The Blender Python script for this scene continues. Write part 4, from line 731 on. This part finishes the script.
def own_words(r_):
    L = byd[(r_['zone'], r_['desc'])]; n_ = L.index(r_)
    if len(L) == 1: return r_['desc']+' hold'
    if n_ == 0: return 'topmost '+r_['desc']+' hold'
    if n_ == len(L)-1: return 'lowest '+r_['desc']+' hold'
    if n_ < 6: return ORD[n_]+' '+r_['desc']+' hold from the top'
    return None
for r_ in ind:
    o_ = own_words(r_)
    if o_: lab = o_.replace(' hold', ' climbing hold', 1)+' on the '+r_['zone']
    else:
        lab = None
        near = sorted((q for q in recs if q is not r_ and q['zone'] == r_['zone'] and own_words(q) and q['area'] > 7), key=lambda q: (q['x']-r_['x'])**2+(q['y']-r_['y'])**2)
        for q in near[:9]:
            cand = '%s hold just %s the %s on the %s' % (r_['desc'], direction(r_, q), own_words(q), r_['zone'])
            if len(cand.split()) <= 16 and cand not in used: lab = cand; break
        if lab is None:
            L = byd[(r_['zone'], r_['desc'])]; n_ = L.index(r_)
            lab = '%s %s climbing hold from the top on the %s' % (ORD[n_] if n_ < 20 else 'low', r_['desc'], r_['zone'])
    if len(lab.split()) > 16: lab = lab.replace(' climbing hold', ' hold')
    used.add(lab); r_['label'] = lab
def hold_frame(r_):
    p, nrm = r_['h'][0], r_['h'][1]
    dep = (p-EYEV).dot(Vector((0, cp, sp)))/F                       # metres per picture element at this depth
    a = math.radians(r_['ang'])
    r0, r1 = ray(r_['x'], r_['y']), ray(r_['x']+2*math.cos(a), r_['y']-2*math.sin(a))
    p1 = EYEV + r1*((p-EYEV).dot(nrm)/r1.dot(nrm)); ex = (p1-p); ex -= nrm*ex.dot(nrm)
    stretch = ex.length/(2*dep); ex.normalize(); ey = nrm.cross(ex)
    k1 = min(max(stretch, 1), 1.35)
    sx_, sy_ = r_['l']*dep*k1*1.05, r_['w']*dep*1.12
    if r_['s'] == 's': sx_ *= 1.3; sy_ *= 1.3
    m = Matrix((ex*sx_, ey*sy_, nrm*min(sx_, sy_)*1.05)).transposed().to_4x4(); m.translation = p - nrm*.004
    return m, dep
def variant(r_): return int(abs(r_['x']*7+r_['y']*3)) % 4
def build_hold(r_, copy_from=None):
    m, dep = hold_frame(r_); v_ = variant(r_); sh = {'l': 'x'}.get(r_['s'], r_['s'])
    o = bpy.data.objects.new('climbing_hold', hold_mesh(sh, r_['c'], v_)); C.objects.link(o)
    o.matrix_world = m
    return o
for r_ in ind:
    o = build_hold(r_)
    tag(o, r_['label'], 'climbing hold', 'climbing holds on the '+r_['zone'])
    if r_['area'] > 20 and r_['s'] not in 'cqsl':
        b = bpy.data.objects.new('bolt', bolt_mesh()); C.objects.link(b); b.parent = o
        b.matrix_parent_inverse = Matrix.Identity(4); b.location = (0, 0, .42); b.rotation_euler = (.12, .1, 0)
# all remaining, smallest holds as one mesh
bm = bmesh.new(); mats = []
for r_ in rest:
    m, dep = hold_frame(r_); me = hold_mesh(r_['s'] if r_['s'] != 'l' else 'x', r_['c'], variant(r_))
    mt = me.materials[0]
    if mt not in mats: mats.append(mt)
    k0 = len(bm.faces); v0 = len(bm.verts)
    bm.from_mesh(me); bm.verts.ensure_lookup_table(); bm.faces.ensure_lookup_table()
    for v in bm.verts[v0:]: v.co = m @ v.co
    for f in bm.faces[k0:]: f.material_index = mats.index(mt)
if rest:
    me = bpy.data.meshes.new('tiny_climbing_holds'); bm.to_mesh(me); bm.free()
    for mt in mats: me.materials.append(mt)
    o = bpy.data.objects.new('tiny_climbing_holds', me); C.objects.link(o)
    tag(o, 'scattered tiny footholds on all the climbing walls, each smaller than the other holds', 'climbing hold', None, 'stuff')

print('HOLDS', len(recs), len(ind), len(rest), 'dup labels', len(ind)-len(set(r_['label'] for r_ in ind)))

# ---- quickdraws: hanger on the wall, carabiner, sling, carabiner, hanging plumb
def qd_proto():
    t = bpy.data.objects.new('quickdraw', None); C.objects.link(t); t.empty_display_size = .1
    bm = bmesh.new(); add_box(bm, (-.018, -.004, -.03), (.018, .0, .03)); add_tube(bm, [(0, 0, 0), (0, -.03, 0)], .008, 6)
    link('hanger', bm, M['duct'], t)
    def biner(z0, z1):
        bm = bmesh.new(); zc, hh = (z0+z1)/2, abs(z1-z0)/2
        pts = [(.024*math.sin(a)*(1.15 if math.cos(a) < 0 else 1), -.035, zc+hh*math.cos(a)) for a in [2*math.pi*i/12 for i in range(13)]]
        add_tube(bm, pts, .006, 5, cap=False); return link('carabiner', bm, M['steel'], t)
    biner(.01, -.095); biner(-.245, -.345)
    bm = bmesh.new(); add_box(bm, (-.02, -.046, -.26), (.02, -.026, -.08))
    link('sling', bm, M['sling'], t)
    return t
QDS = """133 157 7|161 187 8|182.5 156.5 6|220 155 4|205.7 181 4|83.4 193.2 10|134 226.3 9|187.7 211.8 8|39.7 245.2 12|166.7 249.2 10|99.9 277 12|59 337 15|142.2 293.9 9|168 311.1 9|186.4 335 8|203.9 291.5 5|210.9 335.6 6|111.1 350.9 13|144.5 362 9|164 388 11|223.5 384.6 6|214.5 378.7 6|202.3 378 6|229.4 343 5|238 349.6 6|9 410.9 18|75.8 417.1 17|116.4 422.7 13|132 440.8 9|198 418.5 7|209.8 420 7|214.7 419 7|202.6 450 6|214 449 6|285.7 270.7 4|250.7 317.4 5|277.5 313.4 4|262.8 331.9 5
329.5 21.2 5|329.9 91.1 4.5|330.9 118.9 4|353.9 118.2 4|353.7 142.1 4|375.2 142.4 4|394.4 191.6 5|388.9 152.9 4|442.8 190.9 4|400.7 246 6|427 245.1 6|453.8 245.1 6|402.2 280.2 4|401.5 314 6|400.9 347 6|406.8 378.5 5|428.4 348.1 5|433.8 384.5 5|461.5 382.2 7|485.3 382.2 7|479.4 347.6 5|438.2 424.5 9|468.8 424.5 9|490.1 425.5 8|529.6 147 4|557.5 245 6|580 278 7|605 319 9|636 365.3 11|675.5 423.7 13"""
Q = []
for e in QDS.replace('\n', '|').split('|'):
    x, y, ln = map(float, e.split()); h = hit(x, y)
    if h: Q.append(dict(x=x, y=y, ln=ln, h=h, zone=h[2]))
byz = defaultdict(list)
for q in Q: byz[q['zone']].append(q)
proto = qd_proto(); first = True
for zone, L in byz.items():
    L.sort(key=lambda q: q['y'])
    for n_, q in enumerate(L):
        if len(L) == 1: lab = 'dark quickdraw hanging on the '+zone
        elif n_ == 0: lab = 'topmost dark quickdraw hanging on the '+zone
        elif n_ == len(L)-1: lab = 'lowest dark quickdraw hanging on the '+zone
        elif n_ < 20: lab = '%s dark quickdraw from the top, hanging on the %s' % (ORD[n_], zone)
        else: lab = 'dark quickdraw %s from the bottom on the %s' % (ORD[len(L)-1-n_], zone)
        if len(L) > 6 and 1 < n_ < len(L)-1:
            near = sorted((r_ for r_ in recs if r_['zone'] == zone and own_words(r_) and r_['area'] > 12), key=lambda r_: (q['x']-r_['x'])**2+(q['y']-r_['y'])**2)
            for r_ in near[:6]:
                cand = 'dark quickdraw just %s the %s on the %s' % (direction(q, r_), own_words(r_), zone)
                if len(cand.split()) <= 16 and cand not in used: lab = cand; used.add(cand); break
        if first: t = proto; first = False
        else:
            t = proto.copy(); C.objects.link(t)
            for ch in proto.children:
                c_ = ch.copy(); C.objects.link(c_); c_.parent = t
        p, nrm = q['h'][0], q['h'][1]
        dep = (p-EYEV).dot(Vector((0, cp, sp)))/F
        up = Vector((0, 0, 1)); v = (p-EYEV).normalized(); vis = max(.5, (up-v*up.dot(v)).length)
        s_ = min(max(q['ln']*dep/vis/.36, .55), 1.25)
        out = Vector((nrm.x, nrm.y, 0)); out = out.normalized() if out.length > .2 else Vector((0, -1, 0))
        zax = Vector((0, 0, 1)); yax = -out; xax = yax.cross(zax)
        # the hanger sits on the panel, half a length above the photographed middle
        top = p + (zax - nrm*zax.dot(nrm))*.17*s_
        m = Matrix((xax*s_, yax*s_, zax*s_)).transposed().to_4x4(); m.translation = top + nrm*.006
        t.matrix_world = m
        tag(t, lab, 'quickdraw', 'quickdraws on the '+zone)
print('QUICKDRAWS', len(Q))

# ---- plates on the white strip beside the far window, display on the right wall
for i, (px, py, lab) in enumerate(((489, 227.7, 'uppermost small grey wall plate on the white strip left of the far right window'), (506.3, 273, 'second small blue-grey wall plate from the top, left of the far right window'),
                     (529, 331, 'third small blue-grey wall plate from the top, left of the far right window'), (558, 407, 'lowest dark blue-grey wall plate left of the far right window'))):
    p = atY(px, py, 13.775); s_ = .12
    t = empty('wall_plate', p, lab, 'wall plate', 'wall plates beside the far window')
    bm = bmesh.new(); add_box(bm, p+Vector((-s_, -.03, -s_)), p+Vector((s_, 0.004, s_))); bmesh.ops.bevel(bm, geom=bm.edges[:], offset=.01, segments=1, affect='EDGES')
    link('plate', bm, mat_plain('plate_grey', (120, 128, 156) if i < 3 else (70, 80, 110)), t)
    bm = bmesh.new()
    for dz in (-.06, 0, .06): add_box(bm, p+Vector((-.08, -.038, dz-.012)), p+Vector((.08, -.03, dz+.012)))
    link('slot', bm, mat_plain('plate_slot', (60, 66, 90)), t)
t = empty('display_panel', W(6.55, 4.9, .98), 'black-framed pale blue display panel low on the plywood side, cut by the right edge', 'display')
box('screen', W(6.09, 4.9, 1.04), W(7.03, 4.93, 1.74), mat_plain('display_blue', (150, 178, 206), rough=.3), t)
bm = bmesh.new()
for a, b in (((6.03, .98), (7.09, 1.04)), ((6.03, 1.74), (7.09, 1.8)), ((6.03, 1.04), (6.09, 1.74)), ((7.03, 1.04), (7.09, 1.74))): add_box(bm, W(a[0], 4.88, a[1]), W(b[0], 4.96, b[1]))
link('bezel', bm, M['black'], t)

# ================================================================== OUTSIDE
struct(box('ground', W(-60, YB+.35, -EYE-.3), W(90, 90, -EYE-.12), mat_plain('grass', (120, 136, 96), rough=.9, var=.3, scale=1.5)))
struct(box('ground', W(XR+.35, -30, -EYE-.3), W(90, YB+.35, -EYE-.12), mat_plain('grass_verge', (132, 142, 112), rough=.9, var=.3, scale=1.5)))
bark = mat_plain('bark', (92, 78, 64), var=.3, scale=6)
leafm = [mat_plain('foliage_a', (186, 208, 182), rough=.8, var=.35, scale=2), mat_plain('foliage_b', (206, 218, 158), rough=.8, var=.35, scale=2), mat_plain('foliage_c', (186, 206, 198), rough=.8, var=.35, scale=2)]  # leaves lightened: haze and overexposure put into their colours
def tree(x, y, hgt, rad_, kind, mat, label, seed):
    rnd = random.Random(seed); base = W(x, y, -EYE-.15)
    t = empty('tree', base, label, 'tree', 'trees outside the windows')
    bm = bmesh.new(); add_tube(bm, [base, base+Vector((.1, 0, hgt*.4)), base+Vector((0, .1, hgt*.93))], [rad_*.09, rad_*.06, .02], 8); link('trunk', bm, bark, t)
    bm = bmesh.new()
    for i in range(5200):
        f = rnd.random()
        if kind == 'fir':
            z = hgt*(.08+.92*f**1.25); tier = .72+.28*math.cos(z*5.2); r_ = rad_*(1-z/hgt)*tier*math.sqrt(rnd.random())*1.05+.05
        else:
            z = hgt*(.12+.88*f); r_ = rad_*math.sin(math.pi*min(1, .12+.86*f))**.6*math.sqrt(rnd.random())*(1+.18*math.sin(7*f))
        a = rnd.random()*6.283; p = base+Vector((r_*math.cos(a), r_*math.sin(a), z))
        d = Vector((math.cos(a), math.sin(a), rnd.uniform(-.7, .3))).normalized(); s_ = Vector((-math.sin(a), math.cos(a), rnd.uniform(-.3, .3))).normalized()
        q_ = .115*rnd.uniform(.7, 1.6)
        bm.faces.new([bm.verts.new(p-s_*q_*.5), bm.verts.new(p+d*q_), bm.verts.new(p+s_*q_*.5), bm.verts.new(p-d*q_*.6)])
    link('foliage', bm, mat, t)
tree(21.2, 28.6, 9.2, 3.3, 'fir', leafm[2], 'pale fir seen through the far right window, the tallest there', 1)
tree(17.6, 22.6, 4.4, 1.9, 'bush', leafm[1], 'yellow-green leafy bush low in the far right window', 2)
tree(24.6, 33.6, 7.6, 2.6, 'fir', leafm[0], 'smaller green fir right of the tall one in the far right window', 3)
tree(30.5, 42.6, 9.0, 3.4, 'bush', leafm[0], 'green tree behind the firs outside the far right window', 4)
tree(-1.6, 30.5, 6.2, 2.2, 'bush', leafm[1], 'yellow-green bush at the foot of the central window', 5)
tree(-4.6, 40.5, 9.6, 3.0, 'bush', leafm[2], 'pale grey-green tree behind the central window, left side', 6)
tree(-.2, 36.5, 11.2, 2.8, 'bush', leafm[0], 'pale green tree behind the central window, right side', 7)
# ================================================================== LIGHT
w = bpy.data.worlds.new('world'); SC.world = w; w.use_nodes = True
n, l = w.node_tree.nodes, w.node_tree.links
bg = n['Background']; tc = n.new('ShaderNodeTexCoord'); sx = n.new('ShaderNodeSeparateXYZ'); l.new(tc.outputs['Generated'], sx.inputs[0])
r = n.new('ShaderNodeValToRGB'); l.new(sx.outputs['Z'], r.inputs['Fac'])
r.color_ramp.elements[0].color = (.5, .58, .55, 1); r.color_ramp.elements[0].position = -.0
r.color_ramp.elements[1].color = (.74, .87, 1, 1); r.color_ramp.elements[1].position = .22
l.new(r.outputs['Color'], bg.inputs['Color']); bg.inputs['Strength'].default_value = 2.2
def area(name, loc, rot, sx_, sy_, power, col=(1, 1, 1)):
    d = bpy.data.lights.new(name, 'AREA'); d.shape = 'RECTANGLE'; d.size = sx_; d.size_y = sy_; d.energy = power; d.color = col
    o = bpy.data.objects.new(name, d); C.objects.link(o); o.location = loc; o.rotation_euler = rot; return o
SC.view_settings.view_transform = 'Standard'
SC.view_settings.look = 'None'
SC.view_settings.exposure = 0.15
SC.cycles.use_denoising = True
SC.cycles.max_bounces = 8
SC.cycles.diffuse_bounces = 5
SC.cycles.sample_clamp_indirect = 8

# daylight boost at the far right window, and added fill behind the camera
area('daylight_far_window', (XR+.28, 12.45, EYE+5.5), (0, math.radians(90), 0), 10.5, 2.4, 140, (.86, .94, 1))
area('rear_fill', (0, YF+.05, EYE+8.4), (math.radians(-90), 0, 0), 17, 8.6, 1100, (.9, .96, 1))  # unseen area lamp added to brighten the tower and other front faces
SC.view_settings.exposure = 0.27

==================================================

→ DIRECTION
Look through the data above. Copy every line with the string "this" in it.

→ WORKED ANSWER
The Blender Python script for this scene continues. Write part 4, from line 731 on. This part finishes the script.
    dep = (p-EYEV).dot(Vector((0, cp, sp)))/F                       # metres per picture element at this depth